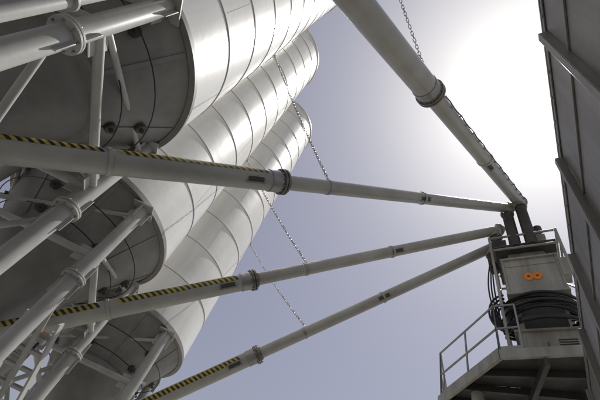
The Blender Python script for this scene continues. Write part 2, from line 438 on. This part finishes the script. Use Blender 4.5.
rail((4.36,4.96),(4.37,6.83),2); rail((4.37,6.83),(5.3,8.03),2); rail((5.3,8.03),(8.1,5.9),4)
rail((4.36,4.96),(4.62,4.68),1); rail((5.45,3.8),(5.74,3.5),1); rail((5.74,3.5),(8.1,5.9),4)
b.obj('guard_rail',tw)
b=MB()
for x,y in ((4.6,6.0),(5.45,4.05),(5.6,7.5),(7.4,5.7)):
    b.tube(W(x,y,-CAMZ),W(x,y,F-0.17),0.11,M['tower'],n=20)
b.tube(W(4.6,6.0,3.4),W(5.6,7.5,4.8),.05,M['tower']); b.tube(W(5.45,4.05,3.4),W(7.4,5.7,4.8),.05,M['tower'])
b.tube(W(4.6,6.0,4.8),W(5.45,4.05,3.4),.05,M['tower'])
b.obj('platform_columns',tw)

# ------------------------------------------------------------------ steel bin wall at the right
w=empty('steel_bin_wall')
P0=V((1.22,0.28,0)); dw=V((0.703,0.711,0)).normalized(); nw=V((-dw.y,dw.x,0))
Hw=4.0
def Q(t,o,z): return P0+dw*t+nw*o+V((0,0,z+CAMZ))
b=MB(); t0=-6.0; t1=5.9
b.box(Q((t0+t1)/2,-0.03,(Hw-CAMZ)/2),dw*((t1-t0)/2),nw*0.01,Z*((Hw+CAMZ)/2-0.0),M['wall'])
b.obj('plate',w)
b=MB()
b.box(Q((t0+t1)/2,-0.045,Hw+0.02),dw*((t1-t0)/2),nw*0.045,Z*0.018,M['wall'])
b.box(Q((t0+t1)/2,-0.011,Hw-0.035),dw*((t1-t0)/2),nw*0.006,Z*0.034,M['wall'])
for i in range(-5,5):
    t=i*1.2
    b.box(Q(t,0.012,(Hw-0.08-CAMZ)/2),dw*0.006,nw*0.03,Z*((Hw-0.08+CAMZ)/2),M['wall'])
    b.box(Q(t+0.024,0.045,(Hw-0.08-CAMZ)/2),dw*0.030,nw*0.004,Z*((Hw-0.08+CAMZ)/2),M['wall'])
for z in (3.25,2.2,1.0,-0.6):
    b.box(Q((t0+t1)/2,-0.012,z),dw*((t1-t0)/2),nw*0.0075,Z*0.012,M['wall'])
for i in range(-20,25):       # bolts along the top flange
    t=i*0.24+0.12
    if abs((t/1.2)-round(t/1.2))*1.2<0.08: continue
    b.lathe(Q(t,-0.006,Hw-0.035),nw,[(0,.014),(0.012,.014)],M['galv'],n=6)
b.obj('ribs_and_top_flange',w,bevel=0.003)

# ------------------------------------------------------------------ extra vertical fill pipe near the first leg
b=MB()
b.tube(W(-2.58,1.52,-CAMZ),W(-2.58,1.52,TOP),0.075,M['frame'],n=24)
for z in (0.5,3.2,6,9,12): b.lathe(W(-2.58,1.52,z),(0,0,1),[(0,.075),(0,.11),(.03,.11),(.03,.075)],M['frame'],n=24,caps=False)
b.obj('filling_pipe')

# ------------------------------------------------------------------ access stair
b=MB()
p=W(-2.66,6.15,2.85); q=W(-2.66,10.4,-CAMZ)
for dx in (-0.26,0.26): b.bar(p+V((dx,0,0)),q+V((dx,0,0)),0.03,0.14,M['frame'])
for i in range(1,24):
    c=p.lerp(q,i/24); b.box(c,V((0.245,0,0)),V((0,0.07,0)),V((0,0,0.015)),M['galv'])
b.obj('access_stair')
b=MB(); b.box(W(-2.60,6.5,2.72),V((.06,0,0)),V((0,.04,0)),V((0,0,.10)),M['white']); b.box(W(-2.60,6.457,2.74),V((.045,0,0)),V((0,.003,0)),V((0,0,.045)),M['orange'])
b.box(W(-2.60,6.5,2.56),V((.015,0,0)),V((0,.015,0)),V((0,0,.059)),M['dark'])
b.obj('junction_box',bevel=0.005)

# ------------------------------------------------------------------ light
el=math.radians(67.5); az=math.radians(64)
s=V((math.sin(az)*math.cos(el),math.cos(az)*math.cos(el),math.sin(el)))
sd=bpy.data.lights.new('sun','SUN'); sd.energy=5.0; sd.angle=math.radians(0.5); sd.color=(1,0.97,0.93)
so=bpy.data.objects.new('sun',sd); sc.collection.objects.link(so); so.rotation_euler=s.to_track_quat('Z','Y').to_euler()
wd=bpy.data.worlds.new("World"); sc.world=wd; wd.use_nodes=True
nt=wd.node_tree; bg=nt.nodes['Background']; sk=nt.nodes.new('ShaderNodeTexSky'); sk.sky_type='NISHITA'; sk.sun_disc=False
sk.sun_elevation=el; sk.sun_rotation=az; sk.dust_density=1.8; sk.air_density=1.5; sk.ozone_density=2.0; sk.altitude=50
hs=nt.nodes.new('ShaderNodeHueSaturation'); hs.inputs['Saturation'].default_value=0.52; hs.inputs['Hue'].default_value=0.535
nt.links.new(sk.outputs[0],hs.inputs['Color']); nt.links.new(hs.outputs[0],bg.inputs[0]); bg.inputs[1].default_value=0.083

# ------------------------------------------------------------------ camera
cd=bpy.data.cameras.new('camera'); cd.sensor_width=36; cd.lens=24; cd.clip_end=5000; cd.clip_start=0.05
co=bpy.data.objects.new('camera',cd); sc.collection.objects.link(co); sc.camera=co
zc=V((130,270,-400)).normalized()
yc=(V((0,0,-1))-zc*V((0,0,-1)).dot(zc)).normalized(); xc=yc.cross(zc)
Rm=Matrix((xc,yc,zc)) # rows: world axes expressed in camera space
co.matrix_world=Matrix.Translation((0,0,CAMZ))@Rm.to_4x4()
sc.view_settings.view_transform='Standard'; sc.view_settings.look='None'; sc.view_settings.exposure=0
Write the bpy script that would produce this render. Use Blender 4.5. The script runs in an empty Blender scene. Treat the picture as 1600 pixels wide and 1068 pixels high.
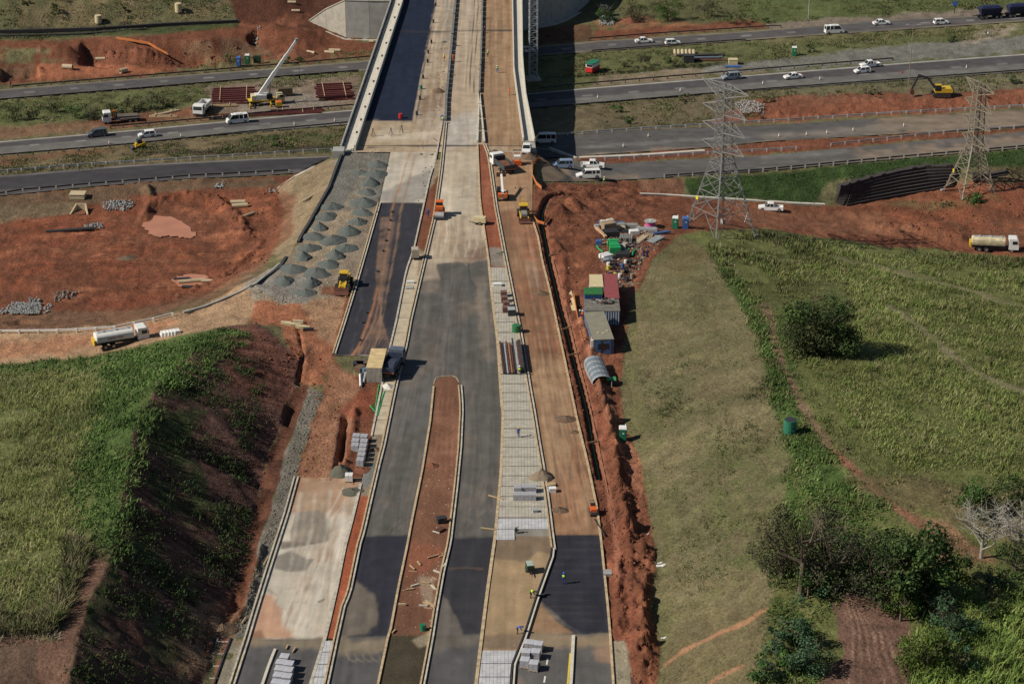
import bpy, bmesh, math, random
import numpy as np
from mathutils import Vector, Matrix
from mathutils.geometry import delaunay_2d_cdt
random.seed(7); rng = np.random.default_rng(7)
SC = bpy.context.scene
R = math.radians
# ------------------------------------------------------------------ camera, world, sun, exposure
CH = 145.0; PITCH = 24.0; FPX = 3335.0
cam = bpy.data.cameras.new('camera'); camo = bpy.data.objects.new('camera', cam)
SC.collection.objects.link(camo); SC.camera = camo
camo.location = (0, 0, CH); camo.rotation_euler = (R(90 - PITCH), 0, 0)
cam.sensor_width = 36; cam.lens = 36 * FPX / 1600; cam.clip_start = 1; cam.clip_end = 20000
SUN_EL, SUN_AZ = 39.0, 14.0          # sun stands left of the view and a little towards the camera
sv = Vector((-math.cos(R(SUN_EL)) * math.cos(R(SUN_AZ)), -math.cos(R(SUN_EL)) * math.sin(R(SUN_AZ)), math.sin(R(SUN_EL))))
W = bpy.data.worlds.new('World'); SC.world = W; W.use_nodes = True
wn = W.node_tree.nodes; wn.clear()
sky = wn.new('ShaderNodeTexSky'); sky.sky_type = 'NISHITA'; sky.sun_disc = False
sky.sun_elevation = R(SUN_EL); sky.sun_rotation = math.atan2(sv.x, sv.y)
sky.altitude = 200; sky.air_density = 1.0; sky.dust_density = 0.6
bg = wn.new('ShaderNodeBackground'); bg.inputs[1].default_value = 0.05
wo = wn.new('ShaderNodeOutputWorld')
W.node_tree.links.new(sky.outputs[0], bg.inputs[0]); W.node_tree.links.new(bg.outputs[0], wo.inputs[0])
sl = bpy.data.lights.new('sun', 'SUN'); sl.energy = 4.8; sl.angle = R(0.53); sl.color = (1.0, 0.92, 0.79)
so = bpy.data.objects.new('sun', sl); SC.collection.objects.link(so)
so.rotation_euler = sv.to_track_quat('Z', 'Y').to_euler(); so.location = (-200, 100, 200)
SC.view_settings.view_transform = 'Standard'; SC.view_settings.look = 'None'
SC.view_settings.exposure = 0.08; SC.view_settings.gamma = 1.0
SC.view_settings.use_curve_mapping = False
SC.cycles.max_bounces = 4; SC.cycles.diffuse_bounces = 2; SC.cycles.glossy_bounces = 2
SC.cycles.transparent_max_bounces = 4
# ------------------------------------------------------------------ camera geometry (pixels of the 1600 px photograph)
cP, sP = math.cos(R(PITCH)), math.sin(R(PITCH))
def XY(px, py, z=0.0):
    px = np.asarray(px, float); py = np.asarray(py, float)
    u = (px - 800) / FPX; v = (534 - py) / FPX
    dx = u; dy = cP + v * sP; dz = -sP + v * cP
    t = (z - CH) / dz
    return t * dx, t * dy
def PX(X, Y, Z):
    d = Y * cP - (Z - CH) * sP; v = Y * sP + (Z - CH) * cP
    return 800 + FPX * X / d, 534 - FPX * v / d
# ------------------------------------------------------------------ noise
def make_noise(seed, n=256):
    g = np.random.default_rng(seed).random((n, n)).astype(np.float32)
    return g
NG = [make_noise(s) for s in range(8)]
def vnoise(x, y, k=0):
    g = NG[k % 8]; n = g.shape[0]
    xi = np.floor(x).astype(np.int64); yi = np.floor(y).astype(np.int64)
    fx = x - xi; fy = y - yi; fx = fx * fx * (3 - 2 * fx); fy = fy * fy * (3 - 2 * fy)
    x0 = xi % n; x1 = (xi + 1) % n; y0 = yi % n; y1 = (yi + 1) % n
    return (g[x0, y0] * (1 - fx) + g[x1, y0] * fx) * (1 - fy) + (g[x0, y1] * (1 - fx) + g[x1, y1] * fx) * fy
def fbm(x, y, k=0, o=4):
    s = 0; a = 0.5; t = 0
    for i in range(o):
        s = s + a * vnoise(x * 2 ** i + 17.3 * i, y * 2 ** i + 9.1 * i, k + i); t += a; a *= 0.5
    return s / t - 0.5          # about -0.5 .. 0.5
# ------------------------------------------------------------------ polygons / strokes distances in pixel space
def seg_dist(px, py, pts, closed):
    P = np.asarray(pts, float); n = len(P); d2 = np.full(px.shape, 1e12)
    for i in range(n if closed else n - 1):
        a = P[i]; b = P[(i + 1) % n]; ab = b - a; L = ab @ ab + 1e-9
        t = np.clip(((px - a[0]) * ab[0] + (py - a[1]) * ab[1]) / L, 0, 1)
        dx = px - a[0] - t * ab[0]; dy = py - a[1] - t * ab[1]
        d2 = np.minimum(d2, dx * dx + dy * dy)
    return np.sqrt(d2)
def inside(px, py, pts):
    P = np.asarray(pts, float); n = len(P); c = np.zeros(px.shape, bool)
    for i in range(n):
        x0, y0 = P[i]; x1, y1 = P[(i + 1) % n]
        if y0 == y1: continue
        c ^= ((y0 > py) != (y1 > py)) & (px < (x1 - x0) * (py - y0) / (y1 - y0) + x0)
    return c
def sdist(px, py, pts):
    d = seg_dist(px, py, pts, True); return np.where(inside(px, py, pts), d, -d)
def lin(pts, y):      # polyline given as (x, y) by rows -> x at y
    P = sorted([(p[1], p[0]) for p in pts]); return np.interp(y, [p[0] for p in P], [p[1] for p in P])
def linx(pts, x):     # polyline -> y at x
    P = sorted(pts); return np.interp(x, [p[0] for p in P], [p[1] for p in P])
# ------------------------------------------------------------------ terrain heights from break points (px, py, z)
TP = []
def T(*a): TP.extend(a)
def dense(line, step=40):
    out = []
    for a, b in zip(line[:-1], line[1:]):
        n = max(1, int(math.hypot(a[0] - b[0], a[1] - b[1]) / step))
        for i in range(n): out.append(tuple(a[k] + (b[k] - a[k]) * i / n for k in range(3)))
    out.append(tuple(line[-1])); TP.extend(out)
def z0(line, z=0): return [(x, y, z) for x, y in line]
PLAT_L = [(533,238),(513,296),(482,353),(466,379),(449,400),(437,418),(400,444)]
BERM_L = [(505,530),(482,607),(458,671),(430,765),(402,862),(380,950),(352,1000),(333,1068),(312,1150)]
LINE_H = [(832,236),(832,342),(842,374),(847,405),(859,452),(878,540),(901,650),(919,725),(934,798),(940,847),(950,945),(954,992),(959,1068),(965,1150)]
TOE_R = [(985,470),(975,560),(972,640),(1002,732),(1016,798),(1026,870),(1018,950),(1035,1012),(1030,1068),(1035,1150)]
dense(z0(PLAT_L)); dense(z0(BERM_L)); dense(z0(LINE_H)); dense(z0(TOE_R))
dense([(478,600,-1.0),(445,671,-1.2),(409,765,-1.2),(386,862,-1.2),(370,960,-1.0),(335,1040,0),(300,1150,0)])
dense([(488,545,.2),(456,609,.3),(438,660,.3),(417,727,.3),(404,765,.3),(383,862,.3),(352,960,.3),(316,1068,.3),(290,1150,.3)])
dense([(430,505,-.3),(400,512,.8),(345,525,3.4),(246,597,8.2),(210,674,10.3),(190,766,10.5),(177,848,10.5),(169,879,10.3),(123,982,10.2),(108,1068,10.2),(80,1150,10.2)])
T((400,560,2.2),(330,650,5))
# left field and haul road
dense([(-400,545,-5),(0,540,-4.5),(100,535,-4),(200,525,-3.2),(300,500,-2.2),(380,470,-1),(420,455,-.3)])
dense([(-400,570,-4.5),(0,572,-4),(150,560,-3),(300,530,.5)])
T((0,650,2),(-400,650,2),(120,640,4),(0,760,6.5),(-400,760,6),(0,900,8),(-400,900,8),(0,1150,8.6),(-400,1150,8.6),(100,860,8.6))
# haul road outer edge and pit
dense([(-400,516,-4.7),(0,515,-4.5),(180,508,-3.6),(290,482,-2.6),(370,450,-1.2),(400,438,-.5)])
dense([(-400,500,-6.6),(0,495,-6.8),(160,488,-6.8),(280,460,-6.6),(350,425,-6.3),(400,392,-6),(430,345,-6),(432,300,-6.2)])
dense([(455,330,-5.6),(433,294,-6.6),(491,259,-7.2)])
T((100,420,-7),(250,400,-7),(200,350,-7.2),(350,350,-6.8),(0,350,-6.8),(-400,350,-6.8),(0,450,-7),(-400,430,-7),(330,380,-7))
dense([(-400,345,-6.7),(0,328,-6.6),(140,316,-6.6),(300,300,-6.6),(420,290,-6.5)])
# left ramp, highways (left of the bridge)
dense([(-400,318,-6),(0,306,-6),(140,292,-6),(298,279,-6.4),(400,275,-7),(470,270,-7.4),(560,262,-7.8),(700,256,-8.2)])
dense([(-400,290,-6),(0,274,-6),(200,258,-6.3),(300,252,-6.6),(400,247,-7.2),(520,242,-7.8),(700,240,-8.4)])
dense([(-400,265,-9.5),(0,245,-9.5),(200,228,-9.5),(400,209,-9.6),(550,197,-9.7),(700,186,-9.8),(827,172,-9.8),(950,162,-9.6),(1200,142,-9),(1600,113,-8),(2000,95,-8)])
dense([(-400,240,-9.5),(0,221,-9.5),(200,205,-9.5),(400,185,-9.6),(550,172,-9.7),(700,160,-9.8),(827,146,-9.8),(922,137,-9.6),(1200,115,-9),(1425,97,-8.5),(1600,83,-8),(2000,60,-8)])
T((0,185,-9.7),(250,150,-10),(450,140,-10.2),(150,190,-9.5),(1000,110,-9.8),(1300,85,-9),(-400,200,-9.7))
dense([(-400,172,-10),(0,157,-10.3),(200,142,-10.5),(400,124,-10.7),(580,110,-10.8),(840,89,-10.8),(925,81,-10.6),(1200,62,-10),(1600,34,-9),(2000,15,-9)])
dense([(-400,155,-10),(0,139,-10.3),(200,124,-10.5),(400,108,-10.7),(582,93,-10.8),(837,73,-10.8),(920,64,-10.6),(1200,46,-10),(1600,21,-9),(2000,0,-9)])
# far side, left: cut bank, mound, top slope
dense([(-400,130,-9.5),(0,124,-9.6),(100,112,-9.6),(250,98,-10.3),(400,82,-10.8),(540,70,-11)])
dense([(-400,82,-8.8),(0,72,-8.8),(130,68,-8.2),(200,64,-7.4),(300,70,-7.6),(400,70,-9.5)])
dense([(-400,60,-7.8),(0,52,-7.8),(200,44,-7.5),(370,36,-7.5)])
T((-400,0,-1),(0,0,-1),(200,0,-2),(370,5,-4),(430,0,-4),(480,20,-6.4),(483,36,-8))
T((-400,-200,18),(0,-200,16),(300,-200,10),(600,-140,0),(600,-220,2),(950,-220,2),(950,-140,0),(930,-30,-8),(1200,-200,4),(1600,-200,4),(2000,-200,4))
T((540,62,-11),(610,63,-11),(720,60,-11),(836,43,-11),(880,37,-11),(914,16,-10.6),(1000,30,-10.2),(1200,20,-9.5),(1600,5,-8.5),(2000,-10,-8.5),(1300,-30,-7.5),(1600,-60,-5))
# under the bridge near end: the ground drops behind the abutment
for (px, py) in [(533,238),(600,236),(680,233),(757,231),(832,236)]:
    x, y = XY(px, py, 0); q = PX(x, y + 2.0, -8.0); T((float(q[0]), float(q[1]), -8.0))
    T((px, py, 0.0))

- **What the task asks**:
Restate word for word only the lines from where the entries begin through the one with "b.obj('platform_columns',tw)"; omit the pictures.

- **Answer**:
The Blender Python script for this scene continues. Write part 2, from line 438 on. This part finishes the script. Use Blender 4.5.
rail((4.36,4.96),(4.37,6.83),2); rail((4.37,6.83),(5.3,8.03),2); rail((5.3,8.03),(8.1,5.9),4)
rail((4.36,4.96),(4.62,4.68),1); rail((5.45,3.8),(5.74,3.5),1); rail((5.74,3.5),(8.1,5.9),4)
b.obj('guard_rail',tw)
b=MB()
for x,y in ((4.6,6.0),(5.45,4.05),(5.6,7.5),(7.4,5.7)):
    b.tube(W(x,y,-CAMZ),W(x,y,F-0.17),0.11,M['tower'],n=20)
b.tube(W(4.6,6.0,3.4),W(5.6,7.5,4.8),.05,M['tower']); b.tube(W(5.45,4.05,3.4),W(7.4,5.7,4.8),.05,M['tower'])
b.tube(W(4.6,6.0,4.8),W(5.45,4.05,3.4),.05,M['tower'])
b.obj('platform_columns',tw)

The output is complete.